D. Consultation with Carl Poppe
Associate Vice Provost for Research and Laboratory Programs

Vice Provost Poppe distributed the first of two documents, "UC Compensation for Managing the DOE Laboratories" and detailed the financial arrangement of the DOE/UC agreements. In addition to the collaborative research funds (the Complementary and Beneficial Activities Fund, and the UC-Directed Research and Development Fund), the UC general fund receives $6M/year as "fixed payment in lieu of indirect costs," plus $5M/year for "ground lease for LBNL land." The state "offset" of $11M/year would probably not be restored by the state, Poppe stated, should the contracts between the University and the DOE not be renewed.

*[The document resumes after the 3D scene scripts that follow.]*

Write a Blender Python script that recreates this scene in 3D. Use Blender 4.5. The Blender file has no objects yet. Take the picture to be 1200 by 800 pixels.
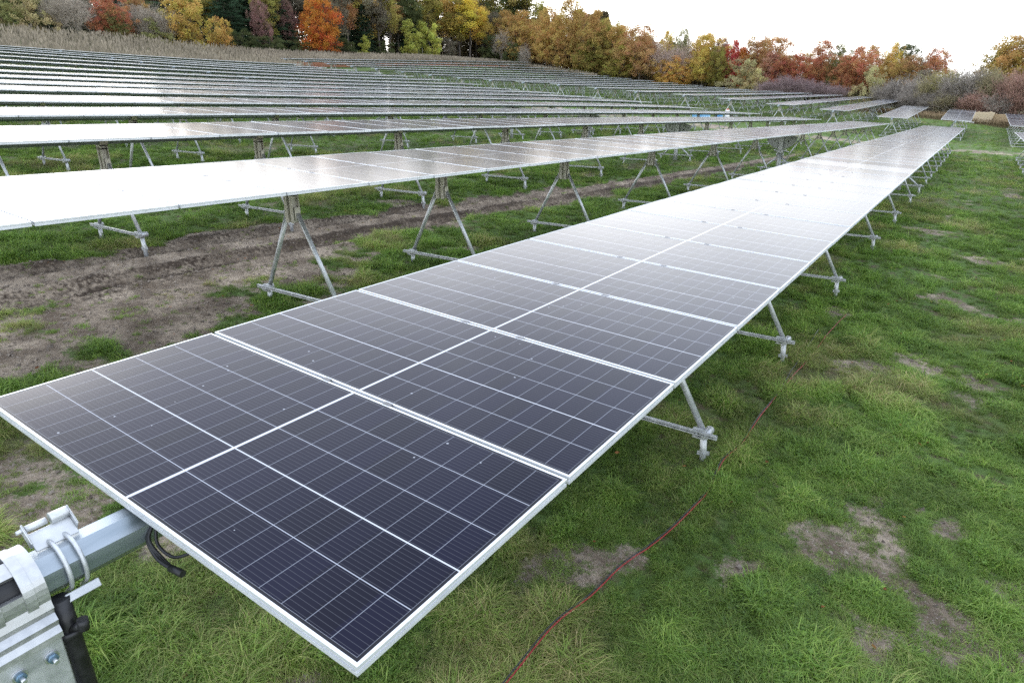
import bpy, math, random
import numpy as np
from mathutils import Vector, Matrix, Euler

R = math.radians
scene = bpy.context.scene
COL = scene.collection

# ------------------------------------------------------------------ camera
cam_d = bpy.data.cameras.new("camera")
cam = bpy.data.objects.new("camera", cam_d); COL.objects.link(cam)
cam_d.sensor_width = 36.0; cam_d.lens = 22.87
cam_d.clip_start = 0.05; cam_d.clip_end = 1500.0
CAM = Vector((2.2556, -0.8178, 3.2157))
right = Vector((0.8231, 0.5680, 0.0)); down = Vector((0.2032, -0.2944, -0.9338)); fwd = Vector((-0.5304, 0.7686, -0.3577))
m = Matrix((right, -down, -fwd)).transposed().to_4x4(); m.translation = CAM
cam.matrix_world = m
scene.camera = cam

# ------------------------------------------------------------------ sky, sun, exposure
SUN_EL, SUN_AZ = R(10), R(284)          # azimuth clockwise from +Y (along the rows)
world = bpy.data.worlds.new("World"); scene.world = world; world.use_nodes = True
nt = world.node_tree; nt.nodes.clear()
def N(nt, t, **kw):
    n = nt.nodes.new(t)
    for k, v in kw.items():
        if k == 'ins':
            for i, val in v.items(): n.inputs[i].default_value = val
        else: setattr(n, k, v)
    return n
def LK(nt, a, b): nt.links.new(a, b)
sky = N(nt, 'ShaderNodeTexSky', sky_type='NISHITA', sun_disc=False, sun_elevation=SUN_EL, sun_rotation=SUN_AZ, air_density=1.0, dust_density=3.0)
hs = N(nt, 'ShaderNodeHueSaturation', ins={'Saturation': 0.35, 'Value': 1.0})
LK(nt, sky.outputs[0], hs.inputs['Color'])
tc = N(nt, 'ShaderNodeTexCoord'); sp = N(nt, 'ShaderNodeSeparateXYZ'); LK(nt, tc.outputs['Generated'], sp.inputs[0])
ramp = N(nt, 'ShaderNodeValToRGB'); cr = ramp.color_ramp
# overcast layer: bright toward the horizon, greyer overhead (elevation = asin z)
SKY = [(0.0, 13.6, 13.9, 14.2), (0.14, 13.6, 14.2, 14.9), (0.26, 12.2, 13.2, 14.8), (0.42, 7.4, 8.4, 10.4), (0.66, 5.8, 6.9, 9.2), (1.0, 10.0, 10.8, 12.4)]
while len(cr.elements) < len(SKY): cr.elements.new(0.5)
for e, s in zip(cr.elements, SKY): e.position = s[0]; e.color = (s[1] / 32, s[2] / 32, s[3] / 32, 1)
LK(nt, sp.outputs[2], ramp.inputs[0])
cn = N(nt, 'ShaderNodeTexNoise', ins={'Scale': 2.2, 'Detail': 5.0, 'Roughness': 0.55}); LK(nt, tc.outputs['Generated'], cn.inputs['Vector'])
cm = N(nt, 'ShaderNodeMapRange', ins={1: 0.3, 2: 0.7, 3: 0.8 * 32, 4: 1.16 * 32}); LK(nt, cn.outputs[0], cm.inputs[0])
mul = N(nt, 'ShaderNodeVectorMath', operation='SCALE'); LK(nt, ramp.outputs[0], mul.inputs[0]); LK(nt, cm.outputs[0], mul.inputs['Scale'])
# the low sun behind the cloud warms the western sky (left of the rows)
dt = N(nt, 'ShaderNodeVectorMath', operation='DOT_PRODUCT'); dt.inputs[1].default_value = (-0.93, 0.30, -0.25); LK(nt, tc.outputs['Generated'], dt.inputs[0])
wm = N(nt, 'ShaderNodeMapRange', ins={1: 0.25, 2: 1.0, 3: 0.0, 4: 1.0}); LK(nt, dt.outputs['Value'], wm.inputs[0])
warm = N(nt, 'ShaderNodeMix', data_type='RGBA', blend_type='MULTIPLY', ins={7: (1.8, 1.66, 1.5, 1)}); LK(nt, wm.outputs[0], warm.inputs[0]); LK(nt, mul.outputs[0], warm.inputs[6])
mix = N(nt, 'ShaderNodeMix', data_type='RGBA', ins={0: 0.85}); LK(nt, hs.outputs[0], mix.inputs[6]); LK(nt, warm.outputs[2], mix.inputs[7])
bg = N(nt, 'ShaderNodeBackground', ins={'Strength': 0.1}); LK(nt, mix.outputs[2], bg.inputs[0])
wo = N(nt, 'ShaderNodeOutputWorld'); LK(nt, bg.outputs[0], wo.inputs[0])

sun_d = bpy.data.lights.new("sun", 'SUN'); sun = bpy.data.objects.new("sun", sun_d); COL.objects.link(sun)
sun_d.energy = 0.5; sun_d.angle = R(30); sun_d.color = (1.0, 0.95, 0.87)
sd = Vector((math.sin(SUN_AZ) * math.cos(SUN_EL), math.cos(SUN_AZ) * math.cos(SUN_EL), math.sin(SUN_EL)))
sun.rotation_euler = (-sd).to_track_quat('-Z', 'Y').to_euler()

scene.view_settings.view_transform = 'Standard'; scene.view_settings.look = 'None'
scene.view_settings.exposure = 1.14; scene.view_settings.gamma = 1.0
try: scene.view_settings.use_curve_mapping = False
except Exception: pass
scene.render.engine = 'CYCLES'
scene.cycles.max_bounces = 6; scene.cycles.diffuse_bounces = 3; scene.cycles.glossy_bounces = 4
scene.cycles.transmission_bounces = 3; scene.cycles.transparent_max_bounces = 8
scene.cycles.caustics_reflective = False; scene.cycles.caustics_refractive = False
scene.cycles.use_adaptive_sampling = False
scene.cycles.use_denoising = False      # keep the crisp grain of grass and twigs

rng = np.random.default_rng(7)
random.seed(7)

# ------------------------------------------------------------------ small helpers
def tag(o, label=None, cat=None, group=None, kind=None):
    if label: o['label'] = label
    if cat: o['category'] = cat
    if group: o['group'] = group
    if kind: o['kind'] = kind
    return o

def empty(name, loc, rz=0.0):
    o = bpy.data.objects.new(name, None); o.empty_display_size = 0.2
    o.location = loc; o.rotation_euler = (0, 0, rz); COL.objects.link(o); return o

def link(name, mesh, parent=None, loc=(0, 0, 0), rot=(0, 0, 0)):
    o = bpy.data.objects.new(name, mesh); COL.objects.link(o)
    if parent is not None: o.parent = parent
    o.location = loc; o.rotation_euler = rot
    return o

class MB:
    """collects verts and faces of one mesh"""
    def __init__(s): s.v = []; s.f = []; s.mi = []; s.sm = []
    def face(s, idx, mi=0, smooth=False): s.f.append(idx); s.mi.append(mi); s.sm.append(smooth)
    def box(s, c, d, mi=0, rot=None, bevel=0.0):
        hx, hy, hz = d[0] / 2, d[1] / 2, d[2] / 2
        M = rot or Matrix.Identity(3); c = Vector(c)
        if bevel <= 0:
            b = len(s.v)
            for z in (-hz, hz):
                for x, y in ((-hx, -hy), (hx, -hy), (hx, hy), (-hx, hy)): s.v.append(c + M @ Vector((x, y, z)))
            for q in ((3, 2, 1, 0), (4, 5, 6, 7), (0, 1, 5, 4), (1, 2, 6, 5), (2, 3, 7, 6), (3, 0, 4, 7)): s.face([b + i for i in q], mi)
            return
        e = bevel; rings = []
        for z, k in ((-hz, e), (-hz + e, 0), (hz - e, 0), (hz, e)):
            b = len(s.v); rings.append(b)
            X, Y = hx - k, hy - k
            for x, y in ((-X + e, -Y), (X - e, -Y), (X, -Y + e), (X, Y - e), (X - e, Y), (-X + e, Y), (-X, Y - e), (-X, -Y + e)):
                s.v.append(c + M @ Vector((x, y, z)))
        for a, b2 in zip(rings, rings[1:]):
            for i in range(8): s.face([a + i, a + (i + 1) % 8, b2 + (i + 1) % 8, b2 + i], mi)
        s.face([rings[0] + i for i in range(7, -1, -1)], mi); s.face([rings[-1] + i for i in range(8)], mi)
    def tube(s, pts, rad, n=8, mi=0, cap=True, smooth=True, phase=0.0):
        pts = [Vector(p) for p in pts]
        if not hasattr(rad, '__len__'): rad = [rad] * len(pts)
        rings = []
        up = None
        for i, p in enumerate(pts):
            t = (pts[min(i + 1, len(pts) - 1)] - pts[max(i - 1, 0)]).normalized()
            if up is None:
                up = Vector((0, 0, 1)) if abs(t.z) < 0.9 else Vector((1, 0, 0))
            a = t.cross(up).normalized(); bb = a.cross(t).normalized(); up = bb
            b = len(s.v); rings.append(b)
            for k in range(n):
                an = 2 * math.pi * (k + phase) / n
                s.v.append(p + a * math.cos(an) * rad[i] + bb * math.sin(an) * rad[i])
        for r0, r1 in zip(rings, rings[1:]):
            for k in range(n): s.face([r0 + k, r0 + (k + 1) % n, r1 + (k + 1) % n, r1 + k], mi, smooth)
        if cap:
            s.face([rings[0] + k for k in range(n - 1, -1, -1)], mi); s.face([rings[-1] + k for k in range(n)], mi)
    def prism(s, poly, axis, lo, hi, mi=0, org=(0, 0, 0)):
        """extrude a 2D polygon along an axis ('x','y','z')"""
        o = Vector(org); b = len(s.v); n = len(poly)
        for t in (lo, hi):
            for p, q in poly:
                s.v.append(o + (Vector((t, p, q)) if axis == 'x' else Vector((p, t, q)) if axis == 'y' else Vector((p, q, t))))
        s.face([b + i for i in range(n - 1, -1, -1)], mi); s.face([b + n + i for i in range(n)], mi)
        for i in range(n): s.face([b + i, b + (i + 1) % n, b + n + (i + 1) % n, b + n + i], mi)
    def mesh(s, name, mats):
        me = bpy.data.meshes.new(name)
        me.from_pydata([tuple(v) for v in s.v], [], s.f)
        for mm in (mats if isinstance(mats, (list, tuple)) else [mats]): me.materials.append(mm)
        me.polygons.foreach_set('material_index', s.mi); me.polygons.foreach_set('use_smooth', s.sm)
        me.update()
        import bmesh
        bm = bmesh.new(); bm.from_mesh(me); bmesh.ops.recalc_face_normals(bm, faces=bm.faces); bm.to_mesh(me); bm.free()
        return me

def np_mesh(name, verts, faces, mats, mi=None, attrs=None, smooth=False):
    """fast mesh from arrays; faces is (n,3) or (n,4); attrs: {name: per-vertex float array}"""
    me = bpy.data.meshes.new(name); k = faces.shape[1]
    me.vertices.add(len(verts)); me.vertices.foreach_set('co', np.ascontiguousarray(verts, np.float32).ravel())
    me.loops.add(faces.size); me.loops.foreach_set('vertex_index', np.ascontiguousarray(faces, np.int32).ravel())
    me.polygons.add(len(faces)); me.polygons.foreach_set('loop_start', np.arange(0, faces.size, k, dtype=np.int32))
    try: me.polygons.foreach_set('loop_total', np.full(len(faces), k, np.int32))
    except Exception: pass
    for mm in (mats if isinstance(mats, (list, tuple)) else [mats]): me.materials.append(mm)
    if mi is not None: me.polygons.foreach_set('material_index', np.ascontiguousarray(mi, np.int32))
    me.polygons.foreach_set('use_smooth', np.full(len(faces), smooth))
    for an, av in (attrs or {}).items():
        a = me.attributes.new(an, 'FLOAT', 'POINT'); a.data.foreach_set('value', np.ascontiguousarray(av, np.float32))
    me.update(calc_edges=True); me.validate()
    return me

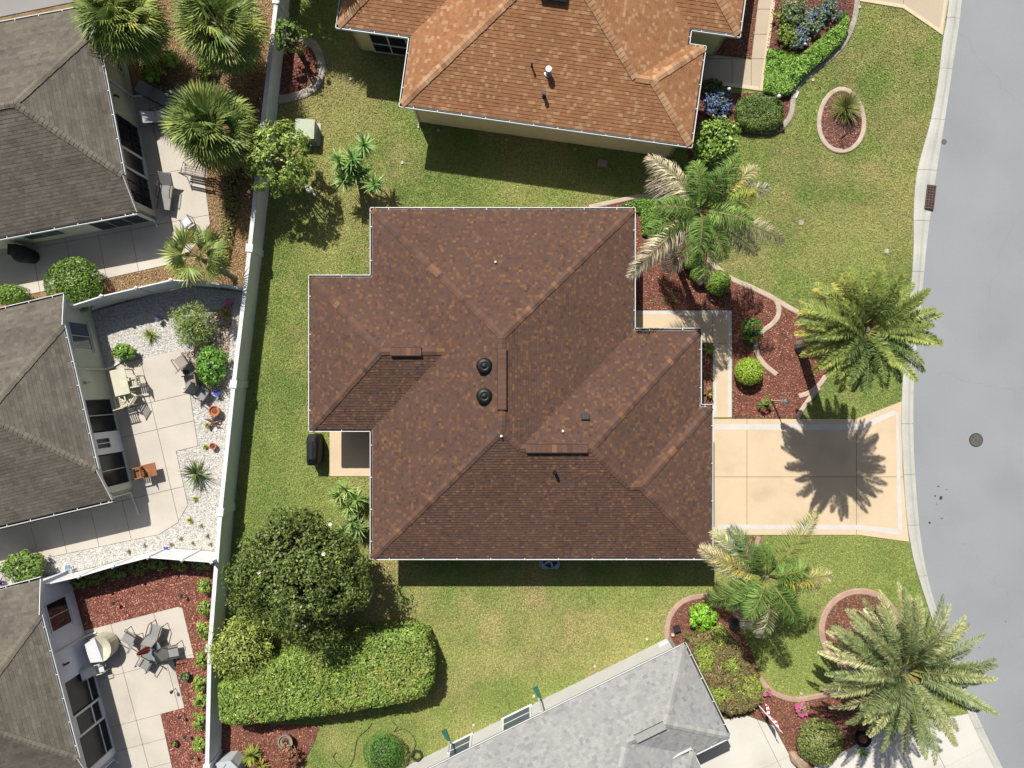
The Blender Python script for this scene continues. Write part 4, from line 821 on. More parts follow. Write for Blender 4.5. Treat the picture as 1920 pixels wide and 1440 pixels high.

During the first two years of the UC management contract, $15M was set aside as a contingency fund for future liabilities in the eventuality that the contracts are not renewed. UCORP members earlier raised questions about possible University liability, and Poppe has conferred with Ron Nelson, an attorney with the Laboratory Administration Office. Nelson assured him that two issues are associated with environmental liabilities: (1) the cost of an environmental cleanup, against which the University is indemnified under the current contract, and (2) the cost of any criminal penalties associated with an environmental hazard, an expense which would be paid by the DOE. However, Poppe said, in the area of criminal liabilities and penalties associated with actions of the lab directors, the DOE is beginning to require the contractor to absorb more risk. Poppe said that any increase in the risk to be assumed by UC would have to be matched by a corresponding increase in management fee.

Poppe also distributed data on LANL and LLNL Interactions with UC campuses and with other universities. Because the laboratories have not yet established a systematic data-gathering system for university interactions, these data were collected by hand, from various records; Poppe noted that they must be used with caution. During FY95 at LLNL there were 24.8 faculty collaborations on the average with UC campuses vs. 0.5 on the average with other universities. For FY95, LANL transferred $8.96M to 123 U.S. universities, for an average of $73K per institution. Of this total, 26.5%, or $3.23M, went to UC campuses for an average of $359K per campus. The FY94 report indicated that for publications associated with laboratory-directed R&D projects, 68 authors were from UC compared to 155 from other U.S. universities.

E. Consultation with Claire Max
Director of University Relations, LLNL

Director Max discussed the role of UC directed research and development (UCDRD) in campus-lab collaborations, and distributed a presentation prepared for today's UCORP meeting. Approximately $4.1M UCDRD funds will be available this coming year at LLNL, and the goal is to use these funds for collaborations in new areas for UC and LLNL. The UC Council of Chancellors, last summer, defined strategic areas for future campus-lab collaborations. These target areas include earthquake hazards, water supply and management, waste management and risk analysis, atmospheric particulate pollution, and clean manufacturing. Further, the UCDRD funds will supplement CLC projects in the target areas defined by the Chancellors. Current LLNL-UC institutes are the IGPP, the Institute of Scientific Computing Research, the Center for Accelerator Mass Spectrometry, and the Center for Image Processing and Integrated Computing. Five new institutes are under consideration for start-up at LLNL: the California Energy Institute; the Materials Science Institute; an institute to do science on LLNL's lasers, including Nova and NIF; a joint institute in micro-electronics; and an LLNL branch of UC's Institute of Nuclear and Particle Astrophysics.

LLNL has a very active program of collaborations with university faculty and students, and the total LLNL funding for joint institutes exceeded $4.7M in FY/95. Also, important new collaborations are funded through regular LLNL Programs. The DOE's science-based stockpile stewardship initiative has rekindled interest within the academic community for using large lasers for fundamental science investigations.